Not so. As Ginsburg acidly remarked, the Chief Justice would have been "hard pressed" to find other appropriate precedents, besides the few he cited. Furthermore, the Florida court, Ginsburg noted, had simply ruled that the Legislature's primary goal was to count every legal vote; "that Court," Ginsburg remarked, "should not be bracketed with state high courts of the Jim Crow South."

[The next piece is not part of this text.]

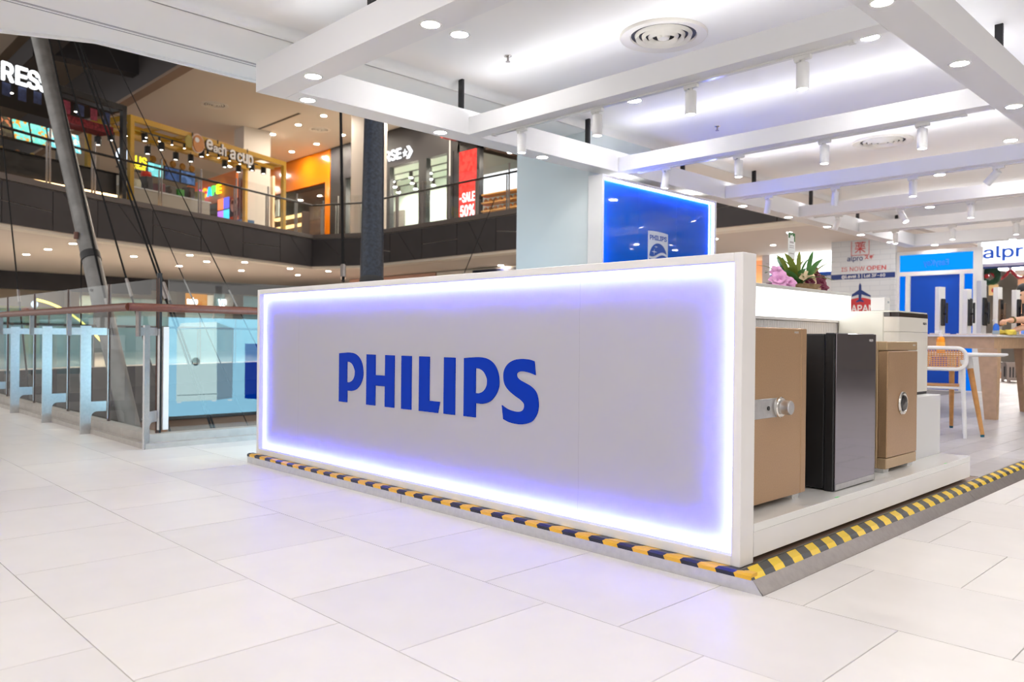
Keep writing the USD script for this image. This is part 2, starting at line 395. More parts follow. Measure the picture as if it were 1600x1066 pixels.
sg = thing('light_box', 'long low white light box sign with large blue lettering and glowing edges', 'light box sign', (0, 0, 0))
X0, X1, ZB, ZT, TH = -3.79, 0., .066, 1.226, .098
IL, IR, IB, IT, FY = -3.752, -.037, .104, 1.192, .030
part(sg, 'frame_side', bx(X0, IL, 0, TH, ZB, ZT, .002), white_lam)
part(sg, 'frame_side', bx(IR, X1, 0, TH, ZB, ZT, .002), white_lam)
part(sg, 'frame_rail', bx(IL, IR, 0, TH, IT, ZT, .002), white_lam)
part(sg, 'frame_rail', bx(IL, IR, 0, TH, ZB, IB, .002), white_lam)
part(sg, 'back_panel', bx(IL, IR, TH - .012, TH - .002, IB, IT), mat('sign_inside', (.015, .015, .018), .9))
face_m = usdkit.material(stage, '/World/Looks/sign_face', {'p': ('principled_bsdf', {'base_color': (.74, .72, .77), 'roughness': .45}), 't': ('translucent_bsdf', {'color': (.9, .9, .92)}), 'm': ('mix_closure', {'fac': .35})},
    [('p.BSDF', 'm.closure1'), ('t.BSDF', 'm.closure2')], surface='m.closure')      # opal acrylic, lit from behind
for a, b in ((IL, -3.26), (-3.2597, -.81), (-.8097, IR)):
    part(sg, 'face_panel', trimesh.Trimesh([(a, FY, IB), (b, FY, IB), (b, FY, IT), (a, FY, IT)], [(0, 1, 2), (0, 2, 3)], process=False), face_m)   # one opal sheet
s = .012                                                             # light strips inside the box, behind the rim of the translucent face
for m in (bx(IL, IR, .075, .0757, IT - s, IT), bx(IL, IR, .075, .0757, IB, IB + s), bx(IL, IL + s, .075, .0757, IB + s, IT - s), bx(IR - s, IR, .075, .0757, IB + s, IT - s)):
    part(sg, 'led_strip', m, led, label='blue white light strip behind the edge of the face')
for m in (bx(IL + s, IR - s, .0724, .0858, IT - s - .002, IT - s), bx(IL + s, IR - s, .0724, .0858, IB + s, IB + s + .002), bx(IL + s, IL + s + .002, .0724, .0858, IB + s + .002, IT - s - .002), bx(IR - s - .002, IR - s, .0724, .0858, IB + s + .002, IT - s - .002)):
    part(sg, 'strip_channel', m, mat('sign_inside', (.015, .015, .018), .9))
def smooth_ring(pts, keep, n=6):
    """Catmull-Rom through the points; indices in keep stay sharp corners"""
    P, out, N = np.array(pts, float), [], len(pts)
    for i in range(N):
        p1, p2 = P[i], P[(i + 1) % N]; out.append(p1)
        if i in keep and (i + 1) % N in keep: continue
        p0 = 2 * p1 - p2 if i in keep else P[i - 1]
        p3 = 2 * p2 - p1 if (i + 1) % N in keep else P[(i + 2) % N]
        for t in np.linspace(0, 1, n + 1)[1:-1]:
            out.append(.5 * (2 * p1 + (p2 - p0) * t + (2 * p0 - 5 * p1 + 4 * p2 - p3) * t * t + (3 * p1 - p0 - 3 * p2 + p3) * t ** 3))
    return [tuple(p) for p in out]
def bowl_p(x):
    o = [(0, .797), (.052, .801), (.119, .804), (.177, .797), (.222, .775), (.251, .739), (.263, .695), (.258, .654), (.234, .616), (.197, .587), (.148, .573), (.093, .572), (.093, .5), (0, .5)]
    i = [(.090, .748), (.120, .746), (.150, .732), (.171, .705), (.176, .685), (.170, .659), (.148, .635), (.115, .623), (.090, .623)]
    o, i = smooth_ring(o, {0, 11, 12, 13}), smooth_ring(i, {0, 8})
    return Polygon([(x + a, b) for a, b in o], [[(x + a, b) for a, b in i]])
S = [(-1.083, .794), (-1.116, .801), (-1.167, .803), (-1.218, .796), (-1.259, .777), (-1.285, .747), (-1.291, .713), (-1.281, .677), (-1.252, .649), (-1.21, .626), (-1.174, .61), (-1.15, .593), (-1.147, .576), (-1.158, .559), (-1.183, .551), (-1.219, .551), (-1.261, .559), (-1.3, .575),
     (-1.289, .508), (-1.245, .496), (-1.182, .492), (-1.132, .499), (-1.092, .515), (-1.065, .546), (-1.054, .582), (-1.058, .624), (-1.074, .655), (-1.109, .678), (-1.155, .694), (-1.186, .707), (-1.199, .721), (-1.196, .735), (-1.178, .743), (-1.145, .744), (-1.11, .739), (-1.075, .73)]
R = lambda a, b: sbox(a, .5, b, .797)
BIG = [bowl_p(-2.760), R(-2.462, -2.370).union(R(-2.274, -2.183)).union(sbox(-2.4, .617, -2.25, .678)), R(-2.117, -2.024),
       Polygon([(-1.956, .797), (-1.865, .797), (-1.865, .56), (-1.775, .56), (-1.79, .5), (-1.956, .5)]), R(-1.744, -1.652), bowl_p(-1.583), Polygon(smooth_ring(S, {0, 17, 18, 35}))]
for g in BIG:
    part(sg, 'letter', face_plate(g, (0, FY, 0), (1, 0, 0), .004), blue_let)


# backlit poster on the left end of the stand, facing the opening: it shows mirrored in the railing glass
bp = thing('backlit_poster', 'sky blue backlit safe poster on the stand end, seen mirrored in the railing glass', 'poster', (-3.80, 0, 0))
def pq(y, z): return (-2.626 + (y + 2.626) * 1.198, .9 + (z - .9) * 1.198)
part(bp, 'box', bx(0, .08, .2, 3.2, .07, 1.12), white)
def pp_(name, pts, col, k, lab=None):
    m = face_plate([(-y, z) for y, z in (pq(*q) for q in pts)], (-.0002 - .001 * k, 0, 0), (0, -1, 0), .0008)
    part(bp, name, m, glow('poster_' + name, srgb(*col), L_POST), label=lab)
pp_('sheet', [(-.135, .232), (1.9, .232), (1.9, 1.045), (-.135, 1.045)], (150, 210, 238), 0, 'glowing sky blue sheet')
pp_('safe_front', [(-.056, .35), (.286, .35), (.28, .965), (-.054, .945)], (196, 226, 228), 1, 'printed silver safe front')
pp_('safe_top', [(-.054, .950), (.28, .97), (.28, 1.015), (-.02, 1.0)], (215, 240, 244), 1)
pp_('safe_side', [(.287, .35), (.423, .362), (.428, .962), (.281, 1.01)], (120, 150, 168), 1, 'printed darker side of the safe')
pp_('safe_line', [(-.05, .40), (.282, .40), (.282, .405), (-.05, .405)], (60, 90, 100), 2)
pp_('safe_dial', arc(.102, .68, .034, 0, 2 * PI, 28)[:-1], (20, 50, 64), 2, 'printed round dark dial')
pp_('blue_cabinet', [(.535, .352), (1.3, .27), (1.3, .83), (.535, .83)], (0, 50, 150), 1, 'printed dark blue cabinet')
for a, b in ((-.05, -.015), (.245, .28), (.38, .42)): pp_('safe_foot', [(a, .34), (b, .34), (b, .349), (a, .349)], (225, 240, 244), 2)

# blue light box on the column
bb = thing('light_box', 'tall blue light box with a white shield emblem on the white column', 'light box sign', (-3.6, 3.6, 0))
Y0, Y1, BZ0, BZ1 = 0., 2.16, .35, 2.575                                # local y runs along its face, local x points out of it
part(bb, 'frame_side', bx(-.19, 0, Y0, Y0 + .03, BZ0, BZ1, .002), white)
part(bb, 'frame_side', bx(-.19, 0, Y1 - .045, Y1, BZ0, BZ1, .002), white)
part(bb, 'frame_rail', bx(-.19, 0, Y0 + .03, Y1 - .045, BZ1 - .03, BZ1, .002), white)
part(bb, 'frame_rail', bx(-.19, 0, Y0 + .03, Y1 - .045, BZ0, BZ0 + .03, .002), white)
part(bb, 'back_panel', bx(-.19, -.17, Y0 + .03, Y1 - .045, BZ0 + .03, BZ1 - .03), white)
blue_face = mat('blue_acrylic', (.0, .10, .56), .03, spec=.5)
for a, b in ((Y0 + .03, .675), (.676, 1.383), (1.384, Y1 - .045)):
    part(bb, 'face_panel', bx(-.06, -.045, a, b, BZ0 + .03, BZ1 - .03), blue_face)
led2 = glow('blue_box_led', (.25, .30, 1.), 24.)
for m in (bx(-.03, -.015, Y0 + .03, Y1 - .045, BZ1 - .042, BZ1 - .03), bx(-.03, -.015, Y0 + .03, Y0 + .042, BZ0 + .03, BZ1 - .042), bx(-.03, -.015, Y1 - .057, Y1 - .045, BZ0 + .03, BZ1 - .042)):
    part(bb, 'led_strip', m, led2, label='glowing blue white light strip')
def onb(poly, d, x=-.045):                                           # outline in (y, z) on the face
    return face_plate([(y, z) for y, z in poly] if isinstance(poly, list) else poly, (x, 0, 0), (0, 1, 0), d)
cy, cz, cr = 1.03, 1.80, .165                                        # shield, centred on local y 1.03
sh = [(.842, 2.09), (.93, 2.094), (1.03, 2.094), (1.13, 2.090), (1.215, 2.083), (1.215, 1.70)] + [(1.03 + .185 * math.cos(t), 1.70 + .13 * math.sin(t)) for t in np.linspace(0, -PI, 14)][1:-1] + [(.842, 1.70)]
shield_m = mat('shield_silver', (.62, .68, .72), .35)
es_ = part(bb, 'emblem_shield', onb(sh, .004), shield_m, label='pale silver shield emblem')
em = mat('emblem_blue', (.0, .07, .38), .35)
circ = Point(cy, cz).buffer(cr, 32)
def wave(z, h, a):
    xs = np.linspace(cy - cr - .02, cy + cr + .02, 24)
    up_ = [(x, z + a * math.sin((x - cy) / cr * 2.6 + .3)) for x in xs]
    return Polygon(up_ + [(x, y - h) for x, y in reversed(up_)])
def star(x, z, r):
    p = []
    for k in range(8):
        rr = r if k % 2 == 0 else r * .18
        p.append((x + rr * math.sin(k * PI / 4), z + rr * math.cos(k * PI / 4)))
    return Polygon(p)
body = circ.difference(wave(1.842, .03, .028)).difference(wave(1.772, .022, .026)).difference(wave(1.712, .016, .02)).difference(star(.955, 1.868, .055)).difference(star(.988, 1.925, .038))
part(es_, 'emblem_disc', onb(body, .003, -.041), em, label='blue disc with waves and two stars')
w = words('PHILIPS', .05, (-.041, .872, 1.998), (0, 1, 0), .003, bold=True, width=.318)
part(es_, 'emblem_text', w, em)

# canopy of white beams hung from the ceiling over the stand
cn = thing('canopy', 'white suspended canopy grid of deep beams above the stand', 'canopy', (0, 0, 2.63))
H = .21
part(cn, 'beam', bx(-3.82, .02, -.012, .20, 0, H, .002), beam_m)                 # front
part(cn, 'beam', bx(-3.82, -3.60, .2005, 12.40, 0, H, .002), beam_m)             # left
part(cn, 'beam', bx(-.21, .02, .2005, 12.40, 0, H, .002), beam_m)                # right
part(cn, 'beam', bx(-3.82, .02, 12.4005, 12.61, 0, H, .002), beam_m)             # back
BY = (1.80, 3.85, 5.95, 7.90, 9.95)
for y in BY:
    part(cn, 'cross_beam', bx(-3.5995, -.2105, y, y + .145, 0, .15, .002), beam_m)
    part(cn, 'lighting_track', cat(bx(-3.42, -.42, y + .120, y + .155, -.012, 0), bx(-3.44, -3.40, y + .115, y + .16, -.016, .0), bx(-.44, -.40, y + .115, y + .16, -.016, 0)), white_gloss)
for y in (1.80, 3.48, 5.18, 6.83, 8.48, 10.14, 11.8):
    part(cn, 'hanger', bx(-3.725, -3.675, y - .012, y + .012, H, .49), black)
for y in (1.95, 3.63, 5.3, 7.0, 8.7, 10.4):
    part(cn, 'hanger', bx(-.125, -.075, y - .012, y + .012, H, .49), black)
for x in (-2.55, -1.2):
    part(cn, 'hanger', bx(x - .012, x + .012, .075, .125, H, .49), black)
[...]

Ginsburg also dismissed the "deadline" crisis feared by the majority. predicated on the impending passage of the last day when Florida's certification of its election would be binding on Congress. There was no crisis, she suggested, until the Court stepped in. Florida was up against time pressure because of the Court's own stay of the recount; thus, the deadline pressure was self-imposed, and the Court's prophecy that there was not time for a proper recount was self-fulfilling. "[T]he Court's conclusion that a constitutionally adequate recount is impractical," Justice Ginsburg noted, "is a prophecy the Court's own judgment will not allow to be tested. Such an untested prophecy should not decide the Presidency of the United States."
Why Dershowitz's Book Matters
Bush v. Gore richly deserves the critical, valuable scrutiny of the sort Dershowitz has offered. This case is not just about law, precedent, and history, however. It is about votes, as both Ginsburg and Justice John Paul Stevens emphasized. Who won? We do not know; at least, we do not know with the conclusiveness of a verdict from the ballot box the only verdict that should matter, in a democracy.
But our real problem lies with a political system so timid, so paralyzed, that it produces mediocrities who fail to inspire, or fail to lead, and who, ultimately, perpetuate more mediocrity not only in office, but on the bench as well. We deserve better.